Repeat exactly, and only, the lines from the one that contains "The Blender Python" through the one that contains "tube(bm, [q0, q0", both ends included.

TASK INPUTS:
• • • •

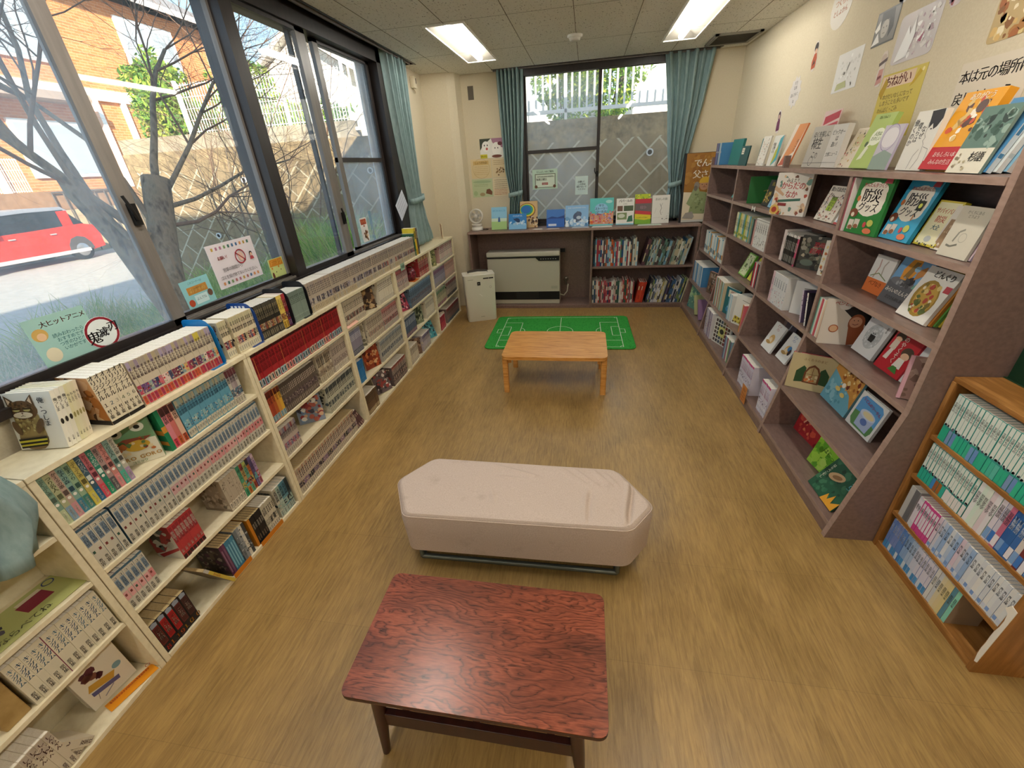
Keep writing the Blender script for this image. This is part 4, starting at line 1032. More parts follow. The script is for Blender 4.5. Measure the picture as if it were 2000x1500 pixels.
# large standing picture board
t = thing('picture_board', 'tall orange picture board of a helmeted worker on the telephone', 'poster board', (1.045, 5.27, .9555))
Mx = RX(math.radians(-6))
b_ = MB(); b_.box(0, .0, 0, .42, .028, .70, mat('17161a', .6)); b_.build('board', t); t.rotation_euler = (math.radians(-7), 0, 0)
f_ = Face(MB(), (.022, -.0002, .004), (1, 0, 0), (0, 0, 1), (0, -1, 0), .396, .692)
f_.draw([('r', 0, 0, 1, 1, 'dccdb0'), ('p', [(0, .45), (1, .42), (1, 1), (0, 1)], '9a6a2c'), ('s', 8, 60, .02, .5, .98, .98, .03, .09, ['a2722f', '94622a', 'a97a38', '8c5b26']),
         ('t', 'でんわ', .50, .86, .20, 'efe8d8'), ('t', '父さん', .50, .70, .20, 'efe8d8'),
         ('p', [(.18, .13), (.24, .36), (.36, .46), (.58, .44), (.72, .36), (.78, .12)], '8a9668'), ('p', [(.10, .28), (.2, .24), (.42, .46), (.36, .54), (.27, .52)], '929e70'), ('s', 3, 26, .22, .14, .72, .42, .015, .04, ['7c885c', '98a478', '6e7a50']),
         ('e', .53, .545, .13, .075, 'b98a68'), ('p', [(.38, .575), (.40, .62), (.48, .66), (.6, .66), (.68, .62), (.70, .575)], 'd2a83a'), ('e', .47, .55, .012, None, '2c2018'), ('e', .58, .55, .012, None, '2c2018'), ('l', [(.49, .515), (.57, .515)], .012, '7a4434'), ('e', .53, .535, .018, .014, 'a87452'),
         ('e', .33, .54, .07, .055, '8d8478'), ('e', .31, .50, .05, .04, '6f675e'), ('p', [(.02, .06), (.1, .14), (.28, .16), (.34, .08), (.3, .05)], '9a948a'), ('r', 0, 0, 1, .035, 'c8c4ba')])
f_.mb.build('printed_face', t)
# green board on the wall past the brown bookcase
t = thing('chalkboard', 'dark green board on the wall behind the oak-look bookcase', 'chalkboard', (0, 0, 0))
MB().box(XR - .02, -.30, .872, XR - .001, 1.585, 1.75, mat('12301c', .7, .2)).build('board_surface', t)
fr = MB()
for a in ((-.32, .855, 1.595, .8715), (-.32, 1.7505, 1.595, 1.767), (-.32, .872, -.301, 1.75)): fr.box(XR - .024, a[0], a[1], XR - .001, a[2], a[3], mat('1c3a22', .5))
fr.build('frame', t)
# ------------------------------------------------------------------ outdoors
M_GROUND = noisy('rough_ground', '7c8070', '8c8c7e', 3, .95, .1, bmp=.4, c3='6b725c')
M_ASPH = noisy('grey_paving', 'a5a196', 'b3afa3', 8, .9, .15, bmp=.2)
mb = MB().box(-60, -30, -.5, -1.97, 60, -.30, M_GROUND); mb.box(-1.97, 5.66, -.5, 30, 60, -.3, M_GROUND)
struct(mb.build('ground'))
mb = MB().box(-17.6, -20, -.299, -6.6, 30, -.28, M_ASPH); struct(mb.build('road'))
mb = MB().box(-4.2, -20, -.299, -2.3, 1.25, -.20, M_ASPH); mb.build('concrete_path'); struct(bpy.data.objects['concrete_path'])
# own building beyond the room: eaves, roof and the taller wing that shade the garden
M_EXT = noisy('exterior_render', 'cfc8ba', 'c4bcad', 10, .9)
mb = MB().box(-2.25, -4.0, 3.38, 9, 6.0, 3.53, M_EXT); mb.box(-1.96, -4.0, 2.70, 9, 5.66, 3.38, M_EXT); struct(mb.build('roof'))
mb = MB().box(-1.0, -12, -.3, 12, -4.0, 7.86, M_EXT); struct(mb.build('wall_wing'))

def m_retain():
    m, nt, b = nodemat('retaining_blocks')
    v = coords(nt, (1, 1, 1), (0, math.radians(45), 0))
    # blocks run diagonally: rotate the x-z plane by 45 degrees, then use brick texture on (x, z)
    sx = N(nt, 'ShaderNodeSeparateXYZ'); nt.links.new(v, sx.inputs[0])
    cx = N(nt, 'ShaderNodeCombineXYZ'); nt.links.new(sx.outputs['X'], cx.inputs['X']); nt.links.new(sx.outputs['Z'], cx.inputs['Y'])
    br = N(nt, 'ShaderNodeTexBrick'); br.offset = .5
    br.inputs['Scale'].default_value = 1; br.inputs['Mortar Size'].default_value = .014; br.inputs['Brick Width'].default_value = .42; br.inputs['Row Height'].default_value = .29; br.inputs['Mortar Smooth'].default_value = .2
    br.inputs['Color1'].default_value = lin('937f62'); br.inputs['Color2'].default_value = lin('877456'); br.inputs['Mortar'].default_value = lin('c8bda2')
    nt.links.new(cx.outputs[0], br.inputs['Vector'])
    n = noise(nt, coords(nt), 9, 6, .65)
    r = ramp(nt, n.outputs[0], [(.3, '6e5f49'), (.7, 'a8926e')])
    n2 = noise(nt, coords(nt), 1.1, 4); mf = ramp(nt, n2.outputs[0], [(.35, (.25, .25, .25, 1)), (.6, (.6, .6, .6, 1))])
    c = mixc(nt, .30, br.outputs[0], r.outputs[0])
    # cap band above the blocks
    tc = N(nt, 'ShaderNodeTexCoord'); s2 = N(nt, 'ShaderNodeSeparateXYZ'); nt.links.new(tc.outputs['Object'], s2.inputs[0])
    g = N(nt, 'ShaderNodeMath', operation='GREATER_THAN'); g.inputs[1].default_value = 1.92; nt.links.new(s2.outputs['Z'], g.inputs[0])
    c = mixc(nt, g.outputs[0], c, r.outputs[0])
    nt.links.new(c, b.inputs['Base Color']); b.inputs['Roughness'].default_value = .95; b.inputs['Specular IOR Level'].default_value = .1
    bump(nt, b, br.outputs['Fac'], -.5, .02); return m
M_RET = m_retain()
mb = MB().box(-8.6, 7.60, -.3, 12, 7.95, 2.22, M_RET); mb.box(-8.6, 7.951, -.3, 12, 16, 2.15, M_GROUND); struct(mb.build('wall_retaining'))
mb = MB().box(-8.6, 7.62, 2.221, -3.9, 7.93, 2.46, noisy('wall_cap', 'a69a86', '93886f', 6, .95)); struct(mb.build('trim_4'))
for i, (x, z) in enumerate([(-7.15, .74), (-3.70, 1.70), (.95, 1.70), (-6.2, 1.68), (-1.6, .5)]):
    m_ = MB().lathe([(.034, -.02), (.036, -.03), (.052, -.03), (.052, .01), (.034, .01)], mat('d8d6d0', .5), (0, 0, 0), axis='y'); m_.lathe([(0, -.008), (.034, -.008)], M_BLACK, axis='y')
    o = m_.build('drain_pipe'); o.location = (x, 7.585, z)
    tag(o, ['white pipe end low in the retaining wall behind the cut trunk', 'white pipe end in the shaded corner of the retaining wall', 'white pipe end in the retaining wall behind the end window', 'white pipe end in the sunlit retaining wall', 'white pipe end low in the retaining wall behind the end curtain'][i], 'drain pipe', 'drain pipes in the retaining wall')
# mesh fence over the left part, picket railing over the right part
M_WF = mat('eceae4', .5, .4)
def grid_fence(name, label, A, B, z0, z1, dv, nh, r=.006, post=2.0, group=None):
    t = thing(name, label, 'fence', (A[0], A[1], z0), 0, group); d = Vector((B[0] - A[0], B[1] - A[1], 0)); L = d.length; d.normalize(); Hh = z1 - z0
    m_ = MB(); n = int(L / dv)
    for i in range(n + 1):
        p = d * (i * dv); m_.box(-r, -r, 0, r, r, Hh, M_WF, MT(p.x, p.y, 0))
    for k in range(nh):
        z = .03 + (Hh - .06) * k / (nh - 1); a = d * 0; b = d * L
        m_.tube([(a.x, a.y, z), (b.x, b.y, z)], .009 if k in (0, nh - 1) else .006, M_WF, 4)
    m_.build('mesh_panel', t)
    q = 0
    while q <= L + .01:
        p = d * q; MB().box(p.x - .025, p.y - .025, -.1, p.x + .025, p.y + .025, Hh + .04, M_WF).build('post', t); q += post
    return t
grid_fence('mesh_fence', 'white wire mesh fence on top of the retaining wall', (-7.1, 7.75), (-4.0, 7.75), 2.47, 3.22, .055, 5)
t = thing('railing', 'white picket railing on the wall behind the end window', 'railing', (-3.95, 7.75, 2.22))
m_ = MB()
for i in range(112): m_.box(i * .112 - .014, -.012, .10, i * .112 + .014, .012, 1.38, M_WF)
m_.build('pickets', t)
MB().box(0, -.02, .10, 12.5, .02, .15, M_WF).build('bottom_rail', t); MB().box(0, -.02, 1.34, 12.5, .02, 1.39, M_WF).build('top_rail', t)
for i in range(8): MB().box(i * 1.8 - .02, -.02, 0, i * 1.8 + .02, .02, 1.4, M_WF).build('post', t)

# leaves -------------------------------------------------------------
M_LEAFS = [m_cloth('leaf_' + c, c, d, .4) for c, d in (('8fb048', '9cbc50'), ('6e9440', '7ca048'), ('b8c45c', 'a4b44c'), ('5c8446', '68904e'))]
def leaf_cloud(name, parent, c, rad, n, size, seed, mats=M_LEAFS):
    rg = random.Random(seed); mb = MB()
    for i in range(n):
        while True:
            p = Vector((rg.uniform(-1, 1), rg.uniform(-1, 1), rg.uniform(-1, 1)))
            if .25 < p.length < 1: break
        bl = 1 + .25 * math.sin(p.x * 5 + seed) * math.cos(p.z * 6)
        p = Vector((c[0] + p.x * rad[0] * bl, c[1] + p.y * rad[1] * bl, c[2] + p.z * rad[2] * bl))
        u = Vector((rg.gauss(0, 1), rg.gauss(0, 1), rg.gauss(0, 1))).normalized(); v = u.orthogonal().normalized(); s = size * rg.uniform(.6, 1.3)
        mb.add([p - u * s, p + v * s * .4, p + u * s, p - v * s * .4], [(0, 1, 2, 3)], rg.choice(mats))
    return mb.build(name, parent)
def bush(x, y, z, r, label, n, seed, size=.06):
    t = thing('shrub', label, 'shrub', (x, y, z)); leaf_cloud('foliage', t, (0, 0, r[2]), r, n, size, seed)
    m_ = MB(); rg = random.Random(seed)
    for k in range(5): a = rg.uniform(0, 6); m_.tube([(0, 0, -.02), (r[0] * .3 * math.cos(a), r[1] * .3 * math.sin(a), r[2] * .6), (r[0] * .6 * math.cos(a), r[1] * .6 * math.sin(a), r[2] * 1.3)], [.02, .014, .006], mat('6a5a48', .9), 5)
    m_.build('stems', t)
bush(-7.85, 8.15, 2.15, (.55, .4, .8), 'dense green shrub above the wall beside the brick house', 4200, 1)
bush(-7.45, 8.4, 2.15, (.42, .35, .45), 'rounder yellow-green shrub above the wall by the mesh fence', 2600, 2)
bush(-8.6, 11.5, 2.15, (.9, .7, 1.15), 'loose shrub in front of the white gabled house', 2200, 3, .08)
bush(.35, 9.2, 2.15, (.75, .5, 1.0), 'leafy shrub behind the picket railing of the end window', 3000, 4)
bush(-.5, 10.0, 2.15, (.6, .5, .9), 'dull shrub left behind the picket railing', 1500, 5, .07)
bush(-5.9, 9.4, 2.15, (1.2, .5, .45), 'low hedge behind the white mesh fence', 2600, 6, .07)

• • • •

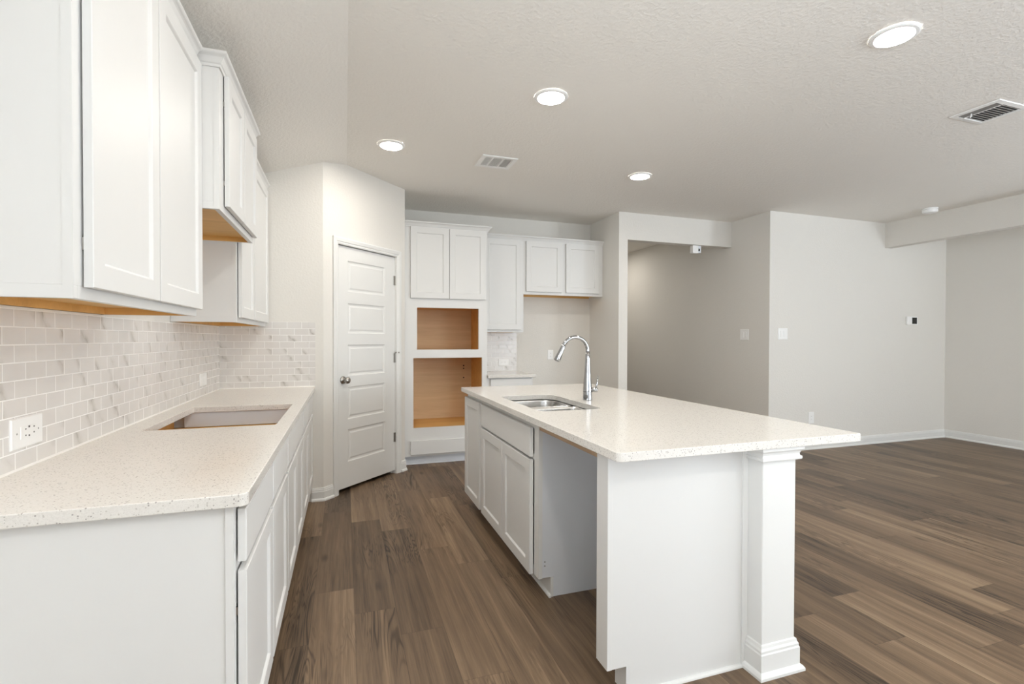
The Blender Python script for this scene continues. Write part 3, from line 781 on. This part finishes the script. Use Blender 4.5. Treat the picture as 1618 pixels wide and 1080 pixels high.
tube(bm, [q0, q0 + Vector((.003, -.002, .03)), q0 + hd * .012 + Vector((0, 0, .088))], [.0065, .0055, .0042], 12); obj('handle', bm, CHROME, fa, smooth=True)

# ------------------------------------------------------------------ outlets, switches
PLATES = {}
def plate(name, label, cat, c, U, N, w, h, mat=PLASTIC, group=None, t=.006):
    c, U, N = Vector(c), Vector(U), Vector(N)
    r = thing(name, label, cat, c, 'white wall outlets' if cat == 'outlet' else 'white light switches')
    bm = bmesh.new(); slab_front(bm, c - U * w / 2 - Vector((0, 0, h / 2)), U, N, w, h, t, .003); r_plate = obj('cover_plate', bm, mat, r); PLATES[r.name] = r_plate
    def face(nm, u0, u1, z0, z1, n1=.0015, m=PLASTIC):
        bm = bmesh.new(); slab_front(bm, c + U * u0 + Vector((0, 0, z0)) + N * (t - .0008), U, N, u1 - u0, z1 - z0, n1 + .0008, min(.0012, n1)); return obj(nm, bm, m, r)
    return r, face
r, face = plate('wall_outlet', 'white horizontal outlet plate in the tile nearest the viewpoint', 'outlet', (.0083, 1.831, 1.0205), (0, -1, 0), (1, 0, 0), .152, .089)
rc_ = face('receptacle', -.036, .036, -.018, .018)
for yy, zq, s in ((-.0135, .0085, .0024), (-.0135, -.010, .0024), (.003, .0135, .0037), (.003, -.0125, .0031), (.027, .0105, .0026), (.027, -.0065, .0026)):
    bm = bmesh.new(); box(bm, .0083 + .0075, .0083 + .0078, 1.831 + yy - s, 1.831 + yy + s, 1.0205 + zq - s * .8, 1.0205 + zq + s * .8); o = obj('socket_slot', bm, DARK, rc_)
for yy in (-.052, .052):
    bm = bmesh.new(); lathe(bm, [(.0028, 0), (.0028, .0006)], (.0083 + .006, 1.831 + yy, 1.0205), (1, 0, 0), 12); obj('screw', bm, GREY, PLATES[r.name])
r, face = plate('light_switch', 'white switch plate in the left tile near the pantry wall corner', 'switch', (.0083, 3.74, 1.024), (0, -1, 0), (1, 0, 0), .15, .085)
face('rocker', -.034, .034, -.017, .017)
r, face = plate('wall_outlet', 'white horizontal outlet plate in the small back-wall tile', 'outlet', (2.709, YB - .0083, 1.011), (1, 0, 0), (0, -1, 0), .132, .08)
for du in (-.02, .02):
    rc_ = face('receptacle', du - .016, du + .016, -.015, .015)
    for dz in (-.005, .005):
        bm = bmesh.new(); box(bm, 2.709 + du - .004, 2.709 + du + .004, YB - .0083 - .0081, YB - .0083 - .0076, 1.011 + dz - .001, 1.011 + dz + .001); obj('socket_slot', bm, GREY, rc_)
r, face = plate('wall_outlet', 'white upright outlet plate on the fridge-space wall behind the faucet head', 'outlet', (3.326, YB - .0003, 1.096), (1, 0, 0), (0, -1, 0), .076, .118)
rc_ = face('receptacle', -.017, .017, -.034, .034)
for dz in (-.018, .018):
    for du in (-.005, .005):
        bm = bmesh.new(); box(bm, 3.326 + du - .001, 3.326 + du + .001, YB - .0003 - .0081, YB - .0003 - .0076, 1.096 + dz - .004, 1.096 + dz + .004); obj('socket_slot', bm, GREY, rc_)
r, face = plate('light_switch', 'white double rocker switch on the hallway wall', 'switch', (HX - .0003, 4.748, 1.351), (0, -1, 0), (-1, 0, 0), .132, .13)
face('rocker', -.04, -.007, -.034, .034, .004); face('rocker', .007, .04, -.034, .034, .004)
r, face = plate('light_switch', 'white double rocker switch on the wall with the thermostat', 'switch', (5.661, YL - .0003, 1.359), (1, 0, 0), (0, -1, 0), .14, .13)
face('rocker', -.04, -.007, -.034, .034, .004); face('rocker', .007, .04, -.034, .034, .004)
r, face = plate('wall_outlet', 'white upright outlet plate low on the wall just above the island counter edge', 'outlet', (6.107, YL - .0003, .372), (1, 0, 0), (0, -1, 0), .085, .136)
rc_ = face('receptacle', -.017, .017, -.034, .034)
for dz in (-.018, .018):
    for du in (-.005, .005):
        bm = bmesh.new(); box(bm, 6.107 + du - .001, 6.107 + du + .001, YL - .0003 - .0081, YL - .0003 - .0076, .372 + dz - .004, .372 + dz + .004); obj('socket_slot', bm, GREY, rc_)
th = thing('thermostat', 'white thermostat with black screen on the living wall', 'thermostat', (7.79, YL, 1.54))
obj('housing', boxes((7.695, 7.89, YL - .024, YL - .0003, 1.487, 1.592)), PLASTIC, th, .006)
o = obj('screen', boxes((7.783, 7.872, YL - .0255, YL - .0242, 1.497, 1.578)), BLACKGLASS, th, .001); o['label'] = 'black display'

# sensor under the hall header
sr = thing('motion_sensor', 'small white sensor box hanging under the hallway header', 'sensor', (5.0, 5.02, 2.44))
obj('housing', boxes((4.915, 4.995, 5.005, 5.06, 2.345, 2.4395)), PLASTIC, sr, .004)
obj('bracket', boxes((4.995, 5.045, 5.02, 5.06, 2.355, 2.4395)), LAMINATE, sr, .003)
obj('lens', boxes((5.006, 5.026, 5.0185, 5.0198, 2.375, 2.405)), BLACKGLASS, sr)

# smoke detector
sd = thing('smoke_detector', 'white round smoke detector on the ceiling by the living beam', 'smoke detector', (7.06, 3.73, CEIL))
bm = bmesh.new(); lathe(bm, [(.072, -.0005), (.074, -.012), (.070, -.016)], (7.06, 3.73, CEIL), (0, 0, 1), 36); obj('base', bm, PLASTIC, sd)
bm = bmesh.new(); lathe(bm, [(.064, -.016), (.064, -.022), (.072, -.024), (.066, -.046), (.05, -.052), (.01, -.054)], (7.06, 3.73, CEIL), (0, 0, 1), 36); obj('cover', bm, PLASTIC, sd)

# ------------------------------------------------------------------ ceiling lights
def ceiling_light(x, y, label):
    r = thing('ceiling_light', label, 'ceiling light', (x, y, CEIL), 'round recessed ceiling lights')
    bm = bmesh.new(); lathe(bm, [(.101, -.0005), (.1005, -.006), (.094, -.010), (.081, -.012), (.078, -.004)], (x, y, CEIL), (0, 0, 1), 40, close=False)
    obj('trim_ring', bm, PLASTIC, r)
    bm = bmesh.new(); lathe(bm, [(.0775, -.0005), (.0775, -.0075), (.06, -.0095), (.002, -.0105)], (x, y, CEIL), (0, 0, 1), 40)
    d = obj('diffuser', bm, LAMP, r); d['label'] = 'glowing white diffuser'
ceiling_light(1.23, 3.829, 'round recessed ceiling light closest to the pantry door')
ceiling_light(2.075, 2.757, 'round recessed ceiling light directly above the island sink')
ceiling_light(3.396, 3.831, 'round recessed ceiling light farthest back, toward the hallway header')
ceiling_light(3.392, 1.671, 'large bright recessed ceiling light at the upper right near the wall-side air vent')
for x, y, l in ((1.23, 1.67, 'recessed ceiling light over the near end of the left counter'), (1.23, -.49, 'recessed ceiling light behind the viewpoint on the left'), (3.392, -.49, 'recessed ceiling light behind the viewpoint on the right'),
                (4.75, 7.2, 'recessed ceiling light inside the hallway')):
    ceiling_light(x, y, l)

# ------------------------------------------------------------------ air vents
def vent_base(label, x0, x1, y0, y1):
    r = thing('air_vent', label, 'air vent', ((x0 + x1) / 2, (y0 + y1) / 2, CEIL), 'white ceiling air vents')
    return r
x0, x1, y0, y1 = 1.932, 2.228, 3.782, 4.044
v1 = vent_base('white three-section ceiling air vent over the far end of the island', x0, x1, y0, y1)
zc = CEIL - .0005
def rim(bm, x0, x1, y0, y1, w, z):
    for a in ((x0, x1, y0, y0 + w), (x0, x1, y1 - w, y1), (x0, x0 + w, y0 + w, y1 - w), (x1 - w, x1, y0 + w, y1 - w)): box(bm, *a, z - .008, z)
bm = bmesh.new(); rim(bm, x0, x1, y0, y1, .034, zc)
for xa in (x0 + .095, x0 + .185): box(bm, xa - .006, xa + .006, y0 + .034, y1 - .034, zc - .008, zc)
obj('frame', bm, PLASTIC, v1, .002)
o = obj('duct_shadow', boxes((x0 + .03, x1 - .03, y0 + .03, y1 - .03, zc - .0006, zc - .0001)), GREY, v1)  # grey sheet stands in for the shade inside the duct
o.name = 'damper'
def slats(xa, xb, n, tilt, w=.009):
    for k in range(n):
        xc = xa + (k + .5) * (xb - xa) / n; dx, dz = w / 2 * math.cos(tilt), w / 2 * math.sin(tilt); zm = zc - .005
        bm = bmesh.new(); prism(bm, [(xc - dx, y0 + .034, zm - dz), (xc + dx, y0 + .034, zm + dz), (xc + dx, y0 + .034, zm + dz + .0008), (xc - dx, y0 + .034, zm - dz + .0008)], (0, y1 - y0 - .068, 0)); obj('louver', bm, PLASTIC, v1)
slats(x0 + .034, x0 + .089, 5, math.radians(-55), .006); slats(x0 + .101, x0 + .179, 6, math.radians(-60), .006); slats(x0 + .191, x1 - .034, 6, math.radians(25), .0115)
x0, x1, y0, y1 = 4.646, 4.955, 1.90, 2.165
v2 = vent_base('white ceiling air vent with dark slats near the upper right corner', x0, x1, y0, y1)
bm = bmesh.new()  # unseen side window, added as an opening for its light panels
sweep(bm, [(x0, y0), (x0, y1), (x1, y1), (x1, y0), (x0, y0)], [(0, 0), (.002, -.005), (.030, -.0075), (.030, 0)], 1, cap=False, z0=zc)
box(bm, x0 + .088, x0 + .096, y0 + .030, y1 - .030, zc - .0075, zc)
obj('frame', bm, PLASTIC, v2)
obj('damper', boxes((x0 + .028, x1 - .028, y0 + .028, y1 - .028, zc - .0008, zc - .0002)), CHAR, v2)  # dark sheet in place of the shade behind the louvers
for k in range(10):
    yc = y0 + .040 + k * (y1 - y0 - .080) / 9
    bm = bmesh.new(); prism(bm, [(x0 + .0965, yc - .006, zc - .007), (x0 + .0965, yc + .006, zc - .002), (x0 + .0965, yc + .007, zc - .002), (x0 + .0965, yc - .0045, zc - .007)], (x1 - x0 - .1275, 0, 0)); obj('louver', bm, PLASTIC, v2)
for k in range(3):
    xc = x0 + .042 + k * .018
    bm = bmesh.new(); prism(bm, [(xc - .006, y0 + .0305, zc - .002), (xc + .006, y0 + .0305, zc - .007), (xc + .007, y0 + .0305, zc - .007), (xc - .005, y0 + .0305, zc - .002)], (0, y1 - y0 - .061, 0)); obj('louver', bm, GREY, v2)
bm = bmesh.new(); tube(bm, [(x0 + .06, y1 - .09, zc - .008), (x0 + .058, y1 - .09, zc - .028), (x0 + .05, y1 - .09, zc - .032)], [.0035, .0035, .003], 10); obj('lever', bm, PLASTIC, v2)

• • • •

REPLY TO THE TASK:
The Blender Python script for this scene continues. Write part 3, from line 781 on. This part finishes the script. Use Blender 4.5. Treat the picture as 1618 pixels wide and 1080 pixels high.
tube(bm, [q0, q0 + Vector((.003, -.002, .03)), q0 + hd * .012 + Vector((0, 0, .088))], [.0065, .0055, .0042], 12); obj('handle', bm, CHROME, fa, smooth=True)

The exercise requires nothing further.